Saturday, December 31, 2011

Panorama

Kerze
1982

The big Gerhard Richter retrospective called Panorama ends at Tate Modern in London on January 8th. After that it will move first to Berlin and then to Paris. Richter will turn 80 on the 9th of February.

Betty
1988

In winter 2002 a similar Richter retrospective went on view at the San Francisco Museum of Modern Art. That show first made me aware not only of Richter's range, but of the power of German painting at the end of the 20th century, as proved by his peers  Neo Rauch, Sigmar Polke, Tomma Abst, Dieter Roth, Albert Oehlen, Thomas Eggerer, Blinky Palermo, Imi Knoebel, and many others.

Lesende
1994

The three pictures on view here were included in that San Francisco show (Lesende, immediately above, is owned by SFMOMA) and are included in the current London show.

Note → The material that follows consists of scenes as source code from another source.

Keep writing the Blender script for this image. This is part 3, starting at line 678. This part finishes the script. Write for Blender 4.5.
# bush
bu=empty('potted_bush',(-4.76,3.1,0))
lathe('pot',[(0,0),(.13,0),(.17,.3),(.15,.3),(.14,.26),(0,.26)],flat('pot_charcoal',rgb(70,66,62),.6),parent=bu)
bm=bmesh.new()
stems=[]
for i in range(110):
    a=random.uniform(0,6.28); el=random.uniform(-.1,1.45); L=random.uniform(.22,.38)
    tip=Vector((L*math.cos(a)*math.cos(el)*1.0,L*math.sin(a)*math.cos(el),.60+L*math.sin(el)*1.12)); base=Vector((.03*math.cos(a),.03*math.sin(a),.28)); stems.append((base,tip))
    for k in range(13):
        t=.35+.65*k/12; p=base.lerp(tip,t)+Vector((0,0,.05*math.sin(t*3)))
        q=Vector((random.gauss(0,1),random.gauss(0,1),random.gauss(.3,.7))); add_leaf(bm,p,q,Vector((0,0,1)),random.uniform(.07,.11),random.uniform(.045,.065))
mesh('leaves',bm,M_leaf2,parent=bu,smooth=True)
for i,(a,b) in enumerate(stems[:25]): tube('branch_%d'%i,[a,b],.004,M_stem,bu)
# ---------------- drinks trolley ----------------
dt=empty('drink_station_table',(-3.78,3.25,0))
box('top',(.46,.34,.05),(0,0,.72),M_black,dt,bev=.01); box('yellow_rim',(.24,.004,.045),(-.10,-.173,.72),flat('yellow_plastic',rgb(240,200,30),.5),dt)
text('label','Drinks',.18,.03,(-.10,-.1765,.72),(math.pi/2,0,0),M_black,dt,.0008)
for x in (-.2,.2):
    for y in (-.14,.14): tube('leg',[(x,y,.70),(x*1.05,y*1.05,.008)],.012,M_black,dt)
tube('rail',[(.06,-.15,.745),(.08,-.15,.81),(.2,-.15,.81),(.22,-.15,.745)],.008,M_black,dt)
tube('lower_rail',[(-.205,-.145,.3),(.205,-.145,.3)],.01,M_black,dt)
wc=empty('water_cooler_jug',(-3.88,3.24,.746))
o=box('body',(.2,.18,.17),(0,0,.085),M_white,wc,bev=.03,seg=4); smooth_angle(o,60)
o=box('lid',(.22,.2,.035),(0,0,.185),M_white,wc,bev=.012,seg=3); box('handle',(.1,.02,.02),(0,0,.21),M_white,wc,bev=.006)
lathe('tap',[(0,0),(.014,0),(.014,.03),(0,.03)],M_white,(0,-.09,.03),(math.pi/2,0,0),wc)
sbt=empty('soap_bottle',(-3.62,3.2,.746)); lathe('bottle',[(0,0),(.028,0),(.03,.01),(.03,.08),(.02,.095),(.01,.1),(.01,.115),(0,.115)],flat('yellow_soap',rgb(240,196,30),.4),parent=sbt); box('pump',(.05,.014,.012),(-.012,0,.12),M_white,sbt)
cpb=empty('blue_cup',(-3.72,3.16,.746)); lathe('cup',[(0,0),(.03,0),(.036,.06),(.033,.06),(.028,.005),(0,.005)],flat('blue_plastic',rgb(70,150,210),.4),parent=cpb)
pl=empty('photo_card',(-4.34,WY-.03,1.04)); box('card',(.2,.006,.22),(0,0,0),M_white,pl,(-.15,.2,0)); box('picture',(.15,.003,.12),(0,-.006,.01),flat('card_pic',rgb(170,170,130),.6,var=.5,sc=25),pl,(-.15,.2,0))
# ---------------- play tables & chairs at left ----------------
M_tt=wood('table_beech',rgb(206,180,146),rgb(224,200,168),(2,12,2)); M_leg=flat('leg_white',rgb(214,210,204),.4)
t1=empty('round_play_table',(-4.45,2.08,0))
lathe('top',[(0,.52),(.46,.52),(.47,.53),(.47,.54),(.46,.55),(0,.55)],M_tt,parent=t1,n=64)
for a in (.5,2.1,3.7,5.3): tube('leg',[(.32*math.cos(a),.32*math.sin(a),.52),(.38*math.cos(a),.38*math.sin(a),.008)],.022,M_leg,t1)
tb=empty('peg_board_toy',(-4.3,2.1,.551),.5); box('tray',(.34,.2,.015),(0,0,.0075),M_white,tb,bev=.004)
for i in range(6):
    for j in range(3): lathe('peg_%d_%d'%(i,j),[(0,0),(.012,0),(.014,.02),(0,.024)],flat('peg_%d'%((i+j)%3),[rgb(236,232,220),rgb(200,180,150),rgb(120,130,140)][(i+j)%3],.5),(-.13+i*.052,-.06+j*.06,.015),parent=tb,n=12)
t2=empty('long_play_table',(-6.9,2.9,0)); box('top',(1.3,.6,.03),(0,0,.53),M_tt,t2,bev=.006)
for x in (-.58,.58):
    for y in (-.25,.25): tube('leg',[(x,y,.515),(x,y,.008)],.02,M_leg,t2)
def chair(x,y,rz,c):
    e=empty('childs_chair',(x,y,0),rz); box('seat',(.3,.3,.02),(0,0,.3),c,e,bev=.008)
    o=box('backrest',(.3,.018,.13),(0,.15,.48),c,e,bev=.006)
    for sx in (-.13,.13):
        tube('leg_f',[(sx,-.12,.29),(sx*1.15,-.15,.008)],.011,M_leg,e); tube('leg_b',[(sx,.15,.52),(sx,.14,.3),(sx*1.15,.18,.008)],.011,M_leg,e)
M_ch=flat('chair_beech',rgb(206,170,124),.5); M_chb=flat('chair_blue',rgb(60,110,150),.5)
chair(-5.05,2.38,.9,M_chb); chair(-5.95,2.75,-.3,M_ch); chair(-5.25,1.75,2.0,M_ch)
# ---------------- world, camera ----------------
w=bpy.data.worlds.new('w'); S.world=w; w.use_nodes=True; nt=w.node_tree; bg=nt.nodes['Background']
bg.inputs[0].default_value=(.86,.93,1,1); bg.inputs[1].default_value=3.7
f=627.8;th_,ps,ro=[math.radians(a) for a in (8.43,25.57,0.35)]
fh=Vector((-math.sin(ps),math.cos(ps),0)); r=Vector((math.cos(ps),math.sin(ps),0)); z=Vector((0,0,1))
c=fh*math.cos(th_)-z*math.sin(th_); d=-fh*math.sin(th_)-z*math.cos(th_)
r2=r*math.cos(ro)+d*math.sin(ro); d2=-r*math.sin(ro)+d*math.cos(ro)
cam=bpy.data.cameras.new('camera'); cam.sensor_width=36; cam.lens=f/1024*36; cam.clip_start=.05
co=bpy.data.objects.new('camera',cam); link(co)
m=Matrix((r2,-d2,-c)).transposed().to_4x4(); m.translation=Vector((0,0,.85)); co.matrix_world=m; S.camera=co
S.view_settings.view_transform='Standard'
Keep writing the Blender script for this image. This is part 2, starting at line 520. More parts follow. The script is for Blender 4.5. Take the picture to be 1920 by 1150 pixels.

In the Panorama catalog Richter is quoted concerning his own creative relationship with Vermeer 

"The fact that his paintings are good, better than most others, has nothing to do with his special way of painting  it's connected with another quality entirely, a mysterious something. It's not about skill, the so-called craft. That's a given, and virtuosity alone has nothing to do with art. I don't know how I can describe the quality that is only found in art (be it music, literature, painting, or whatever). This quality, it's just there, and it endures."